- **WHAT THE TASK ASKS**
Retype only what runs from the beginning of the data through the line with "from mathutils import Vector, Matrix"; please omit the pictures and keep every line exact.
+--
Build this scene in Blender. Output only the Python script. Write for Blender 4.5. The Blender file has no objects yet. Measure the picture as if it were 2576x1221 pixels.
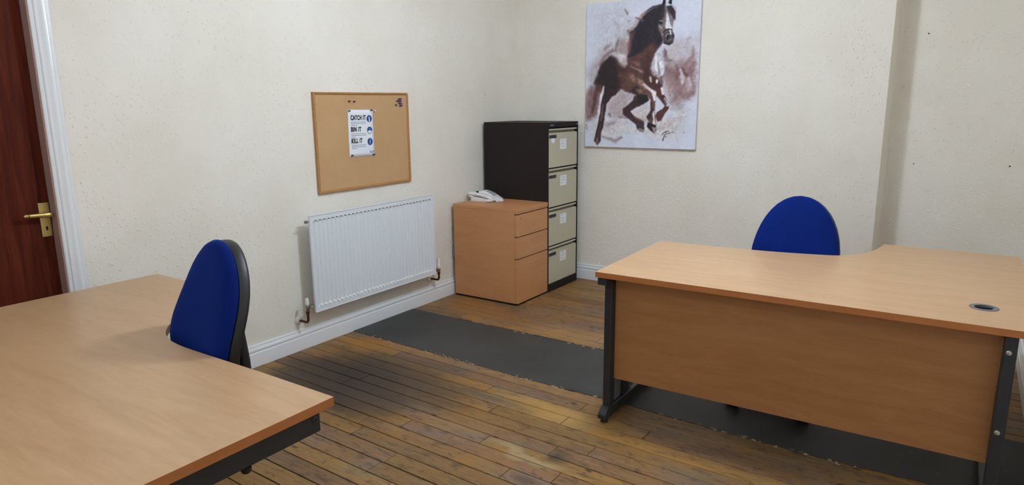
import bpy, bmesh, math, random
import numpy as np
from mathutils import Vector, Matrix

# ------------------------------------------------------------------ camera, world, light, exposure
SC = bpy.context.scene
COL = SC.collection
CAM_P = (3.28042, -4.94649, 1.47191)
YAW, PITCH, ROLL, FPX = 0.597247, -0.204695, -0.0092748, 1696.313
cd = bpy.data.cameras.new('camera'); cam = bpy.data.objects.new('camera', cd); COL.objects.link(cam)
cy, sy = math.cos(YAW), math.sin(YAW)
fw = Vector((-sy*math.cos(PITCH), cy*math.cos(PITCH), math.sin(PITCH)))
r0 = Vector((cy, sy, 0)); u0 = r0.cross(fw)
rt = r0*math.cos(ROLL)+u0*math.sin(ROLL); up = -r0*math.sin(ROLL)+u0*math.cos(ROLL)
m = Matrix((rt, up, -fw)).transposed().to_4x4(); m.translation = CAM_P
cam.matrix_world = m
cd.sensor_fit = 'HORIZONTAL'; cd.sensor_width = 36; cd.lens = FPX/2576*36; cd.clip_start = .02
SC.camera = cam
W = bpy.data.worlds.new('sky'); SC.world = W; W.use_nodes = True
W.node_tree.nodes['Background'].inputs[0].default_value = (.9, .93, 1, 1)
W.node_tree.nodes['Background'].inputs[1].default_value = 1.0
SC.view_settings.view_transform = 'Standard'; SC.view_settings.look = 'None'
SC.view_settings.gamma = 1; SC.view_settings.use_curve_mapping = False
SC.view_settings.exposure = 0.55
SC.cycles.diffuse_bounces = 8; SC.cycles.max_bounces = 12
LAMP_POS = (2.06, -2.2, 2.38); LAMP_W = 90.0; FILL_POS = (1.8, -4.85, 2.38); FILL_W = 24.0       # globe lamp of the room, then a dimmer unseen one added as fill
LAMP_COL = (.84, .955, 1.09)

# ------------------------------------------------------------------ helpers
def lin(c):
    return tuple((v/255/12.92 if v/255 <= .04045 else ((v/255+.055)/1.055)**2.4) for v in c[:3])+(1.,)
def link(o, parent=None):
    COL.objects.link(o)
    if parent: o.parent = parent
    return o
def tag(o, label=None, cat=None, group=None, kind=None):
    if label: o['label'] = label
    if cat: o['category'] = cat
    if group: o['group'] = group
    if kind: o['kind'] = kind
    return o
def thing(name, label, cat, loc=(0,0,0), rz=0, group=None):
    o = bpy.data.objects.new(name, None); o.empty_display_size = .1
    o.location = loc; o.rotation_euler = (0,0,rz); link(o)
    return tag(o, label, cat, group)
class MB:
    def __init__(s): s.bm = bmesh.new()
    def box(s, x0, x1, y0, y1, z0, z1, mat=None):
        vs = [s.bm.verts.new(p) for p in ((x0,y0,z0),(x1,y0,z0),(x1,y1,z0),(x0,y1,z0),(x0,y0,z1),(x1,y0,z1),(x1,y1,z1),(x0,y1,z1))]
        if mat:
            for v in vs: v.co = mat @ v.co
        for f in ((3,2,1,0),(4,5,6,7),(0,1,5,4),(1,2,6,5),(2,3,7,6),(3,0,4,7)): s.bm.faces.new([vs[i] for i in f])
        return s
    def prism(s, pts, a0, a1, axis=2):
        # pts: 2d outline; extruded along axis (0: pts=(y,z), 1: pts=(x,z), 2: pts=(x,y))
        def P(p, a): return (a,p[0],p[1]) if axis == 0 else (p[0],a,p[1]) if axis == 1 else (p[0],p[1],a)
        A = [s.bm.verts.new(P(p,a0)) for p in pts]; B = [s.bm.verts.new(P(p,a1)) for p in pts]
        n = len(pts)
        for i in range(n): s.bm.faces.new((A[i],A[(i+1)%n],B[(i+1)%n],B[i]))
        s.bm.faces.new(A[::-1]); s.bm.faces.new(B)
        return s
    def rings(s, rings, cap=True, closed=True):
        R = [[s.bm.verts.new(p) for p in r] for r in rings]
        n = len(R[0])
        for a, b in zip(R, R[1:]):
            for i in range(n if closed else n-1): s.bm.faces.new((a[i],a[(i+1)%n],b[(i+1)%n],b[i]))
        if cap:
            s.bm.faces.new(R[0][::-1]); s.bm.faces.new(R[-1])
        return s
    def tube(s, pts, rad, n=12, cap=True):
        pts = [Vector(p) for p in pts]
        rr = rad if isinstance(rad, (list, tuple)) else [rad]*len(pts)
        rings = []; prev = None
        for i, p in enumerate(pts):
            d = (pts[min(i+1,len(pts)-1)]-pts[max(i-1,0)]).normalized()
            if prev is None:
                prev = d.orthogonal().normalized()
            prev = (prev - d*prev.dot(d)).normalized(); b = d.cross(prev)
            rings.append([p+(prev*math.cos(2*math.pi*k/n)+b*math.sin(2*math.pi*k/n))*rr[i] for k in range(n)])
        return s.rings(rings, cap)
    def cyl(s, p0, p1, r, r1=None, n=24):
        return s.tube([p0,p1], [r, r if r1 is None else r1], n)
    def lathe(s, prof, c=(0,0,0), axis=2, n=32):
        def P(r, h, k):
            a = 2*math.pi*k/n; x, y = r*math.cos(a), r*math.sin(a)
            return (c[0]+h,c[1]+x,c[2]+y) if axis == 0 else (c[0]+x,c[1]+h,c[2]+y) if axis == 1 else (c[0]+x,c[1]+y,c[2]+h)
        return s.rings([[P(max(r,1e-4),h,k) for k in range(n)] for r, h in prof])
    def build(s, name, mat, parent=None, bevel=0, smooth=True, seg=2, angle=40):
        bmesh.ops.recalc_face_normals(s.bm, faces=s.bm.faces)
        me = bpy.data.meshes.new(name); s.bm.to_mesh(me); s.bm.free()
        if smooth:
            me.polygons.foreach_set('use_smooth', [True]*len(me.polygons)); me.set_sharp_from_angle(angle=math.radians(angle))
        me.materials.append(mat)
        o = bpy.data.objects.new(name, me); link(o, parent)
        if bevel:
            b = o.modifiers.new('bevel','BEVEL'); b.width = bevel; b.segments = seg; b.limit_method = 'ANGLE'; b.angle_limit = math.radians(50)
            b.harden_normals = True
        return o
def copy_tree(o, parent=None):
    c = o.copy(); COL.objects.link(c); c.parent = parent
    for ch in list(o.children): copy_tree(ch, c)
    return c
def arc(cx, cy_, r, a0, a1, n=8):
    return [(cx+r*math.cos(math.radians(a0+(a1-a0)*i/n)), cy_+r*math.sin(math.radians(a0+(a1-a0)*i/n))) for i in range(n+1)]
def spline(P, n=8):
    out = []
    for i in range(len(P)-1):
        a, b, c, d = [np.array(P[min(max(j,0),len(P)-1)], float) for j in (i-1,i,i+1,i+2)]
        for k in range(n):
            t = k/n
            out.append(tuple(.5*((2*b)+(-a+c)*t+(2*a-5*b+4*c-d)*t*t+(-a+3*b-3*c+d)*t**3)))
    out.append(tuple(P[-1])); return out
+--
- **OUTPUT BELOW**
Build this scene in Blender. Output only the Python script. Write for Blender 4.5. The Blender file has no objects yet. Measure the picture as if it were 2576x1221 pixels.
import bpy, bmesh, math, random
import numpy as np
from mathutils import Vector, Matrix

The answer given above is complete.